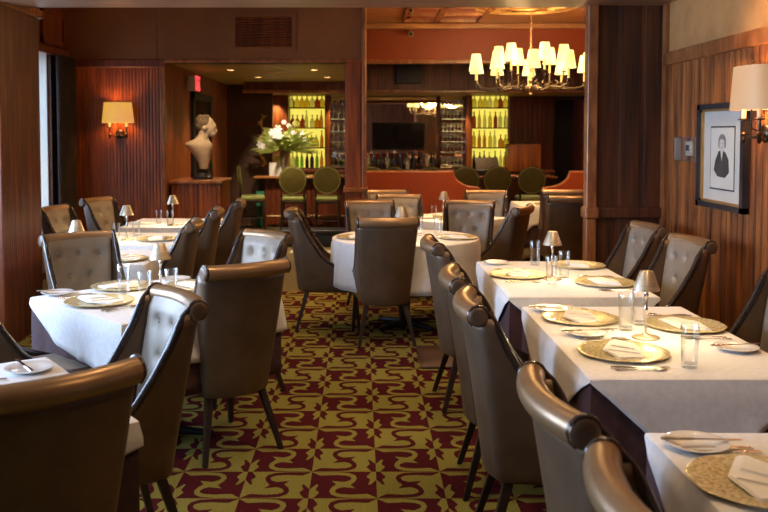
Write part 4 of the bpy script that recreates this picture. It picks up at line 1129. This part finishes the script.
# security camera
t = thing('security_camera', 'small white security camera under the orange header', 'camera', (.72,12.55,3.05))
bm = bmn(); tube(bm, [(0,.15,.03),(0,.05,.03),(0,0,0)], .012, 8); obj('bracket', bm, M['signwhite'], t)
bm = bmn(); tube(bm, [(0,.03,.005),(0,-.10,-.03)], .035, 14); obj('housing', bm, M['signwhite'], t)
bm = bmn(); tube(bm, [(0,-.10,-.03),(0,-.115,-.034)], .026, 14); obj('lens', bm, M['black'], t)

# ------------------------------------------------------------------ lights
def light(kind, loc, e, col, size=.1, rot=None, sy=None, ang=90, blend=.5):
    l = bpy.data.lights.new(kind.lower()+'_lamp', kind); l.energy = e; l.color = col
    if kind == 'AREA':
        l.shape = 'RECTANGLE'; l.size = size; l.size_y = sy or size
    else: l.shadow_soft_size = size
    if kind == 'SPOT': l.spot_size = math.radians(ang); l.spot_blend = blend
    o = bpy.data.objects.new(kind.lower()+'_lamp', l); C.objects.link(o); o.location = loc
    if rot: o.rotation_euler = rot
    return o
DAY = (.54,.70,1)
# daylight through the two front-left windows and the rear-left one
for a, b, z0, z1, e in ((.4,2.9,.75,2.35,170),(3.5,6.0,.75,2.35,230),(7.6,9.95,.55,2.53,50)):
    light('AREA', (XL-.14, (a+b)/2, (z0+z1)/2), e, DAY, z1-z0-.1, (0,-PI/2,0), b-a-.1)
# table lamps: real bulbs under the shades
for r in [o for o in C.objects if o.name.startswith('table_lamp')]:
    light('POINT', (r.location.x, r.location.y, r.location.z+.205), 10, (1,.76,.42), .012)
light('POINT', (-2.87, YB1-.10, 1.85), 13, (1,.45,.14), .05)
light('POINT', (XR-.10, 4.95, 1.85), 9, (1,.55,.24), .05)
# warm ceiling downlights in the dining room
for x, y, e in ((.95,3.7,55),(1.1,5.3,40),(.95,2.2,55),(-.3,3.6,50),(-1.2,4.6,20),(-1.5,1.6,8),(.3,5.8,46),(-1.6,6.0,22),(1.95,4.9,60)):
    down(x, y, 2.85, 'recessed ceiling downlight above the dining tables', .05, e, (1,.64,.33), 110, .05)
for x, y, e in ((.4,7.6,95),(1.5,9.2,110),(-1.8,8.6,110),(2.6,8.6,90),(.8,10.6,90),(-.8,9.0,90),(2.4,11.6,80)):  # unseen downlights added to brighten the middle room and bulkhead
    down(x, y, 3.2, 'added unseen ceiling downlight brightening the middle room', .05, e, (1,.62,.30), 115, .05)
light('SPOT', (-1.9, 10.35, 2.46), 60, (1,.72,.42), .04, (math.radians(28),0,math.radians(0)), ang=60)  # added spot without a fixture, brightens the bust
light('SPOT', (-1.2, 13.6, 2.44), 170, (1,.80,.55), .04, (math.radians(48),0,0), ang=50)  # added unseen spot aimed at the bouquet
for x_, e_ in ((1.78,60),(-.42,45),(-1.6,45)): light('SPOT', (x_, 16.4, 2.33), e_, (1,.74,.42), .03, (math.radians(14),0,0), ang=70)  # extra fixtureless spots added for the stemware racks and the pilaster
light('SPOT', (-2.0, 13.4, 2.44), 60, (1,.82,.55), .04, (math.radians(30),0,0), ang=50)  # spot added to lift the sideways stool, no fixture of its own
# world: pale sky seen through the windows
w = bpy.data.worlds.new('sky'); bpy.context.scene.world = w; w.use_nodes = True
bg = w.node_tree.nodes['Background']; sk = w.node_tree.nodes.new('ShaderNodeTexSky'); sk.sky_type = 'HOSEK_WILKIE'
sk.sun_direction = Vector((.3,-.6,.7)).normalized(); sk.turbidity = 6
w.node_tree.links.new(sk.outputs[0], bg.inputs[0]); bg.inputs[1].default_value = 3.0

········

**Problem statement:**
Quote, please, every line of the material above from its start through the line that has "bm = bmn(); tube(bm, [(0,-.10,-.03),(0,-.115,-.034)], .026, 14);", reproducing the words exactly and dropping any images.

**Exercise output:**
Write part 4 of the bpy script that recreates this picture. It picks up at line 1129. This part finishes the script.
# security camera
t = thing('security_camera', 'small white security camera under the orange header', 'camera', (.72,12.55,3.05))
bm = bmn(); tube(bm, [(0,.15,.03),(0,.05,.03),(0,0,0)], .012, 8); obj('bracket', bm, M['signwhite'], t)
bm = bmn(); tube(bm, [(0,.03,.005),(0,-.10,-.03)], .035, 14); obj('housing', bm, M['signwhite'], t)
bm = bmn(); tube(bm, [(0,-.10,-.03),(0,-.115,-.034)], .026, 14); obj('lens', bm, M['black'], t)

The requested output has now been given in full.